Friday, November 28, 2003

Hitting Home

Residence becomes an issue in District 89.

Posted By on Fri, Nov 28, 2003 at 4:00 AM

More or less off the radar screen, the District 89 state House race goes on to determine a successor to City Council member-elect Carol Chumney.

Since no Republican filed to compete in the February 10th special election, the winner in effect will be determined by the two entrants in the December 16th Democratic primary, either consultant Jeff Sullivan or activist Beverly Robinson Marrero.

State senator Steve Cohen, Marrero's key backer, has been vocal on the subject that only his candidate currently lives inside the district. Candidate Sullivan and wife Maura Black Sullivan, director of planning for Shelby County schools, have meanwhile rented a house on Graham Street, within the official confines of District 89. Maura Sullivan, who is expecting the couple's first child on or about Election Day, says the couple's current household on Reese Street was within District 89 until a redrawing of legislative lines in recent years. "But we're preparing to move," she says, adding somewhat wearily, "I've got a job, a new baby, a move, and an election all happening at once."

An interesting twist: Both candidates were asked at a recent forum how long they intended to remain in office if elected. Marrero, who will turn 65 in January, indicated she intended to serve indefinitely. The 39-year-old Sullivan, citing the fact that he'll be dealing with a growing family, opined that he would be inclined to serve only a term or two.

· Shelby County commissioner Michael Hooks, the former county assessor who drew a petition at the Election Commission last week to seek his old job back next year, was tuning up his rhetoric in an unusual way.

One of the items being considered by the commission's land-use committee on Wednesday was an application by developer Mark Lovell to construct a wedding chapel in the Collierville area. Upon the committee's approval of the application (pending approval by the full commission at its next meeting), Hooks then addressed Lovell about a wholly imaginary Web site ( on which he could, as a legally entitled county commissioner, perform marriages.

Said the commissioner: "I would like to make applicant aware that one of the powers vested in the county commission is to marry. So if you want to visit my Web site '' we've got the attorney general's interpretation recently that I don't even have to be present. With the present digital and video technology we can marry off-site, and mine includes and is not limited to a hologram so you can look right at me, and I can actually look like I'm there, and I'm not there. [laughter] Next item, please."

Lovell, who had remained silent throughout the commission's deliberations on his zoning proposal, was moved to respond: "Is there an underscore between 'get' and 'hitched'?" he asked.

You had to be there.

· Shrugging off a fresh setback, county commissioner John Willingham vowed this week to persist in his efforts to strengthen commission oversight of FedExForum developments.
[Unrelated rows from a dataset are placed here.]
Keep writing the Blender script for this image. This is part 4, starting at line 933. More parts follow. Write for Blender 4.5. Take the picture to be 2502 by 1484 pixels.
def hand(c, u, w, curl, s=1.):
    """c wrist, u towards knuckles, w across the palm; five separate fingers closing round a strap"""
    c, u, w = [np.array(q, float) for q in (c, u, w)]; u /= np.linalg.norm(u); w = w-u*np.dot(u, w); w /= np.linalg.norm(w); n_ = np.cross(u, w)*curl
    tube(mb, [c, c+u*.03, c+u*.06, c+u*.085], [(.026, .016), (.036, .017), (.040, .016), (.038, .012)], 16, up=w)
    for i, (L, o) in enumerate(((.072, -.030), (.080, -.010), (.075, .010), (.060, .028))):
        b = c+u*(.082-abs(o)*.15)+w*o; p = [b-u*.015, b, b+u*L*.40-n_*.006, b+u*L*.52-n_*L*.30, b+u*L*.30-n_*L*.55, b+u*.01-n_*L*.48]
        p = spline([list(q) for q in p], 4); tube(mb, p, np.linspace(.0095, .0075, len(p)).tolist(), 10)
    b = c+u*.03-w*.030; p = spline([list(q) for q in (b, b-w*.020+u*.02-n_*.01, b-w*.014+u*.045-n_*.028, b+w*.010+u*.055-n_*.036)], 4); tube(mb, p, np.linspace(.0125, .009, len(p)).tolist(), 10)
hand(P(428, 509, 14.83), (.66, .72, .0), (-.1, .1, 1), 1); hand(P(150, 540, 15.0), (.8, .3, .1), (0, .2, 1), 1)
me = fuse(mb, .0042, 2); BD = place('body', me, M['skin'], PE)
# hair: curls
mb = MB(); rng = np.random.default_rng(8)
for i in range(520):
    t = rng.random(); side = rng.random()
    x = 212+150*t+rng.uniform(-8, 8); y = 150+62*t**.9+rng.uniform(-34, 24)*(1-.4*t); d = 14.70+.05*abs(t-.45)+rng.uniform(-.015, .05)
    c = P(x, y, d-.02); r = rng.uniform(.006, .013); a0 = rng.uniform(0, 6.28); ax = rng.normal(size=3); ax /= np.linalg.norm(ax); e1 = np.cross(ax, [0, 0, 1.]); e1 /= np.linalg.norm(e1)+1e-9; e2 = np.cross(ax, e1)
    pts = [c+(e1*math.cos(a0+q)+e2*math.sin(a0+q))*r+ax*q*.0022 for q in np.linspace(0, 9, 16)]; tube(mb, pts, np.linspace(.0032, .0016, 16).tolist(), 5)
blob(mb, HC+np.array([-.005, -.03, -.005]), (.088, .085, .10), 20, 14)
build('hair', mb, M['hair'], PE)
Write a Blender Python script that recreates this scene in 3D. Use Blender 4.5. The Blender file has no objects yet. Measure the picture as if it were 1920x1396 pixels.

In its regular public meeting Monday, the commission approved a surprise motion from Linda Rendtorff deferring for two weeks the body's vote on engaging its own consultant to monitor the Forum contract and construction. This at least temporarily reversed the commission's decision -- voted unanimously last week by Willingham's Public Works and Tourism Committee -- to employ the local firm of Barnett Naylor/Hanscomb.

In the meantime, Public Building Authority executive director Dave Bennett had briefed commission members on the Forum issue in committee meetings Monday morning, and that was enough, said several commission members later on, to reassure them that things were on track.

Willingham demurred, along with commissioners Walter Bailey, Michael Hooks, Joyce Avery, and Marilyn Loeffel. Indulging his penchant for rendering things graphically, Willingham drew a chart for his fellow commissioners, outlining some of the complicated relationships and problem areas that concerned him.

Specifically, he wondered out loud if portions of the Forum might end up being built with inferior construction materials in order to bring the project to completion by next August, under what has now been established as a guaranteed construction-cost ceiling of $250 million.

Willingham also expressed alarm about possible hidden penalties the county might be liable for under the Forum contract. Last week he and other commission dissenters groused about a penalty clause awarding $3.75 million to HOOPS, the NBA Grizzlies' coordinating organization, because the arena wasn't ready for play this season.

"I'm just a small-time lawyer," complained big-time lawyer Bailey, contending that at no time during negotiations of the contract with HOOPS had the cited section been explained -- as it was later -- as a de facto prepayment of moving expenses. "It's been said that there were meanings and sub-meanings," Bailey said. "Well, I wasn't part of that sub-meaning. This was a subterfuge."